The Wairarapa Racing Club has been dealt a severe blow to its finances after abandoning Tauherenikau's biggest race meeting of the year following a horse and jockey falling at the finish line on Saturday, with rain already slashing the number of racegoers to the grounds.
Punters are calling the continual drizzle once-in-a-lifetime weather for the normally sunny and hot New Year's Interislander Summer Festival Tauherenikau Races, the club's most popular event.
The day was dramatically cut short after a horse slipped and fell in race four of the gallops, prompting officials to cancel the four remaining races.
The turnout was in stark contrast to last year's sun-soaked meeting when several thousand visitors swelled the grounds with picnics, tents and marquees, with a corresponding take for admission and bets.
Numbers grew slightly as the gallops got under way in the afternoon, but in the B&B Contracting Maiden 1000m leading horse Balham skidded moments after crossing the finish, falling and sliding on his side for 20 metres, spilling jockey Jonathan Riddell.
Balham was soon on his feet, unhurt, but Riddell remained down near the guardrail as the St John Ambulance paramedics got to him.
He was later seen walking with a sore hand. The TAB result shows Balham tied for the win in a dead heat with Hank Moody, ridden by Hayden Tinsley.
Wairarapa Racing Club president Wayne Thurston said committee members, senior jockeys and stipendiary stewards inspected the track and decided to cancel the other races.
The cruel irony is more rain would have helped.
"It was just after the line when the horse slipped, his leg went out sideways," he said.
"And it was just in that particular area, the rest of the track is okay.
"We could see how the ground had given way.
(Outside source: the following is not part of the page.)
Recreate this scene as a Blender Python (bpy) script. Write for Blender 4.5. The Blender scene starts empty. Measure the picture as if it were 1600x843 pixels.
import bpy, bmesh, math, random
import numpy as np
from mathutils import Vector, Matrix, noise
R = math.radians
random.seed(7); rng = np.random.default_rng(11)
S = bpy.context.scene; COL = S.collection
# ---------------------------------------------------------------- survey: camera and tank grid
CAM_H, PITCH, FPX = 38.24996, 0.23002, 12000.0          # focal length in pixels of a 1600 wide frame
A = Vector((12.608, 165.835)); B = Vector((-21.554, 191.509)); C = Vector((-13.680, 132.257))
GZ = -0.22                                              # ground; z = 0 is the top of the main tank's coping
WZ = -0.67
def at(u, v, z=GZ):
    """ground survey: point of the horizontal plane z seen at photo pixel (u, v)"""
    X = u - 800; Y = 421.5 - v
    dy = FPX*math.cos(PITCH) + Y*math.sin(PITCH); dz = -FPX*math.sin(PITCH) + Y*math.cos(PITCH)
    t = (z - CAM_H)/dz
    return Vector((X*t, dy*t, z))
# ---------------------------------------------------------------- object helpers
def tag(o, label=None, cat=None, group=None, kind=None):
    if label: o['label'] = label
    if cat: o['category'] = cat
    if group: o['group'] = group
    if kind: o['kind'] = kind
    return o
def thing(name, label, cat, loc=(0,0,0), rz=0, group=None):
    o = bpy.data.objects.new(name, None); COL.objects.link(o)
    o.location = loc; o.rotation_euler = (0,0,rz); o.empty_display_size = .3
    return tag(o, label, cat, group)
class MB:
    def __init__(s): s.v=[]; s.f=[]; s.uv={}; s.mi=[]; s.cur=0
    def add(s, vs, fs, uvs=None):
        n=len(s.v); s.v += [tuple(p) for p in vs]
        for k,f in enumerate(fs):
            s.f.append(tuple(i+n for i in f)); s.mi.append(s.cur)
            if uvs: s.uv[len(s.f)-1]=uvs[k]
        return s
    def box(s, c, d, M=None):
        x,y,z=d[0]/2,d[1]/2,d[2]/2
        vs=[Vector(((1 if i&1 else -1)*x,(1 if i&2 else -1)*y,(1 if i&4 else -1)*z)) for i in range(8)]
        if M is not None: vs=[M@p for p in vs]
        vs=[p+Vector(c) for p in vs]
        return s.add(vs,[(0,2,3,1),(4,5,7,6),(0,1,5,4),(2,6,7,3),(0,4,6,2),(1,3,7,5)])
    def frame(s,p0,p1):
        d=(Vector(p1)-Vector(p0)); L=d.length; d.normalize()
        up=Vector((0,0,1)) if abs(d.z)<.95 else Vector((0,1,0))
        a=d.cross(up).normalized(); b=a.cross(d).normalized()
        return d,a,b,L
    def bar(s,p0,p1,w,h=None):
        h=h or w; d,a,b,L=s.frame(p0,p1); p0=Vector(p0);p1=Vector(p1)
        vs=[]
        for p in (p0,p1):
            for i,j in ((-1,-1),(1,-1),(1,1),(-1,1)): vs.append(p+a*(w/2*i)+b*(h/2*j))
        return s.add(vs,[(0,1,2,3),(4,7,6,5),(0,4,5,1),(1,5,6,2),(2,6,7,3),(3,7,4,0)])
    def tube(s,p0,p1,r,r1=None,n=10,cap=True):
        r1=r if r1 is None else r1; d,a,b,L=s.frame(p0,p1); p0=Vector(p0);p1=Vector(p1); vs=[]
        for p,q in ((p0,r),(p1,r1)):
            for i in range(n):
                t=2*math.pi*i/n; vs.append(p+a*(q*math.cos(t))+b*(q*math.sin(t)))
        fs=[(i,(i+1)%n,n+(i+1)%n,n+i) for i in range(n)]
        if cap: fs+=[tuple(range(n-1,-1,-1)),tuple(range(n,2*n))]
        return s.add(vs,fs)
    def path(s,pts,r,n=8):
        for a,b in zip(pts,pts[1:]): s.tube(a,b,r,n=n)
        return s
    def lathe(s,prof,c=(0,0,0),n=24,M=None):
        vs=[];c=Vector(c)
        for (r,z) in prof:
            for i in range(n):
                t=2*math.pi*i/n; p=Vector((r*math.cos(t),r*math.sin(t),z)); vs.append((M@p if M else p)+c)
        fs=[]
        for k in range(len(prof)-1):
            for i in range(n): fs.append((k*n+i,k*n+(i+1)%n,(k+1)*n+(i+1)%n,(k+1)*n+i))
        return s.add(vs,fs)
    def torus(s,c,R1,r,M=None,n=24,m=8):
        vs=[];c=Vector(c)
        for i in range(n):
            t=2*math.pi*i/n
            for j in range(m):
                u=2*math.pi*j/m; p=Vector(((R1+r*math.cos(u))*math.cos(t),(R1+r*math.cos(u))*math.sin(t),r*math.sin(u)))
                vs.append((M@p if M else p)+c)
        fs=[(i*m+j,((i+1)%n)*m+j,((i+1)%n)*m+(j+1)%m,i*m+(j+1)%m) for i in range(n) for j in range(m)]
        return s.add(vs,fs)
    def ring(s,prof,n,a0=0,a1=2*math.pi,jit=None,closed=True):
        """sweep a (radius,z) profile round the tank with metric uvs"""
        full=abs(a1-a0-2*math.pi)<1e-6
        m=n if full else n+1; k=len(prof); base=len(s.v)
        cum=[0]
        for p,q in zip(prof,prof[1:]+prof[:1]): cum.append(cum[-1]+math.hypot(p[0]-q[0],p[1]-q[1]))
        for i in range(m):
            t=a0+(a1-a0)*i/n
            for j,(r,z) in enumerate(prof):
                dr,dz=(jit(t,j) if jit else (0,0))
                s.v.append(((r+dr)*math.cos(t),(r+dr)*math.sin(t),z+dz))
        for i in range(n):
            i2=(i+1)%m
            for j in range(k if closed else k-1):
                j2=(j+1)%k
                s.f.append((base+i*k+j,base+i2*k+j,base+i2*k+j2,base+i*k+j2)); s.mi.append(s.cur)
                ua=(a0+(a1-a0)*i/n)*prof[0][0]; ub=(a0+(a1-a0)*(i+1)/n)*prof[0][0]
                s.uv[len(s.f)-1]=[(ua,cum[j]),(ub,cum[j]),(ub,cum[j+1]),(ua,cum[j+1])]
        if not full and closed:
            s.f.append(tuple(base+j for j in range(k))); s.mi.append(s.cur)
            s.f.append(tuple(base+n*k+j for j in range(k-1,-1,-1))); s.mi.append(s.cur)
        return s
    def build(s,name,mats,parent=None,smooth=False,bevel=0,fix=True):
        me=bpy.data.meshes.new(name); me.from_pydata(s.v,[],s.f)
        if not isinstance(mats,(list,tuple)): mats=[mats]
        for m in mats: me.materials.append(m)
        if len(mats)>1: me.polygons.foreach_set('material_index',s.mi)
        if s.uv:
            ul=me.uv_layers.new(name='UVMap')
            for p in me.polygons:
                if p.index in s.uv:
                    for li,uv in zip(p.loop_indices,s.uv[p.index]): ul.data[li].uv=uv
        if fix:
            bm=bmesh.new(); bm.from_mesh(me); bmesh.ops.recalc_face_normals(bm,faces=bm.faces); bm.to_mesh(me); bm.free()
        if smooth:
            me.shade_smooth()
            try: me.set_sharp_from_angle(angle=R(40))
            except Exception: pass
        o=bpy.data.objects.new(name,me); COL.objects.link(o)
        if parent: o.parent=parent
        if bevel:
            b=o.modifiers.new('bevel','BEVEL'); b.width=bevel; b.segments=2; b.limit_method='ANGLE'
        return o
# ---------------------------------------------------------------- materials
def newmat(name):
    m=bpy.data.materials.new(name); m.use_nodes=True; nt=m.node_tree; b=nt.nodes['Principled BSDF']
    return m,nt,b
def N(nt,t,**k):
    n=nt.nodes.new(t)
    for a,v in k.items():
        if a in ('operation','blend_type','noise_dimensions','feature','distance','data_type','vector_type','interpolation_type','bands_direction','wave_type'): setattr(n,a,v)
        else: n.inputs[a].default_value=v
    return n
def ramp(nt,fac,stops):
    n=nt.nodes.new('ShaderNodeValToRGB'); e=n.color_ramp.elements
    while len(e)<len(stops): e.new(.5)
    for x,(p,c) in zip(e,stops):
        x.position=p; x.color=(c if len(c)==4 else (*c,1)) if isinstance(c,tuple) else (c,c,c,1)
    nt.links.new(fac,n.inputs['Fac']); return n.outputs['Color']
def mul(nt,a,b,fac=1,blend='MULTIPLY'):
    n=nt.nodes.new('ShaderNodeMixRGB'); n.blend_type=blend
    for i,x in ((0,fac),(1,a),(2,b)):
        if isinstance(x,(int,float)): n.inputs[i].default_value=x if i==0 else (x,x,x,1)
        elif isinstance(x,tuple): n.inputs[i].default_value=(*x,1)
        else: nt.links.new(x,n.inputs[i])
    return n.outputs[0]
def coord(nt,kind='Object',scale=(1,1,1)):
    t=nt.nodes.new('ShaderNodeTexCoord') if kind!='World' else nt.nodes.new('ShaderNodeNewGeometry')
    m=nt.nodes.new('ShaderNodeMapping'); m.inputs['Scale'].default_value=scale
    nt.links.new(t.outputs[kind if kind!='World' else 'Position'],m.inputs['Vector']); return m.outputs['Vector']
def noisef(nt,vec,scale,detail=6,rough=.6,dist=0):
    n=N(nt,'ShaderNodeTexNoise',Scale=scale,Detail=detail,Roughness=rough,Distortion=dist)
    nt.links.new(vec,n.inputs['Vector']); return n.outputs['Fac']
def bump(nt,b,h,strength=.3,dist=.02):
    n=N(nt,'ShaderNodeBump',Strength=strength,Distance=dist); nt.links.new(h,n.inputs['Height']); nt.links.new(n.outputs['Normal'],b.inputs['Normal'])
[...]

We just didn't have enough rain. If it hadn't been 30 degrees the day before ... because with that extreme heat, that particular place had dried out a little quicker."
The ground had become greasy in the rain, but was dry only a few centimetres down.
"It just didn't grip."
After studying the action-replay on screen, it was decided the meeting would be abandoned.
"It was a no-brainer. We're all going home to our families, no one's injured."
He said this was the first time a meeting had been called off in his lifetime.
The club was already going to be hurting from a "substantial loss" at the gate, he said.
"This [day] is the big one, and it was just like an average day for us.
"This is going to have quite a major effect on the viability of the club for the rest of the season.
"If this had been five years ago, it could have been enough to close us up."
Fortunately the club is in a better financial position, but "we now have a lot of ground to make up. We've just got to hope it's nice and sunny for Waitangi Day weekend -- hopefully the weather gods will be kinder."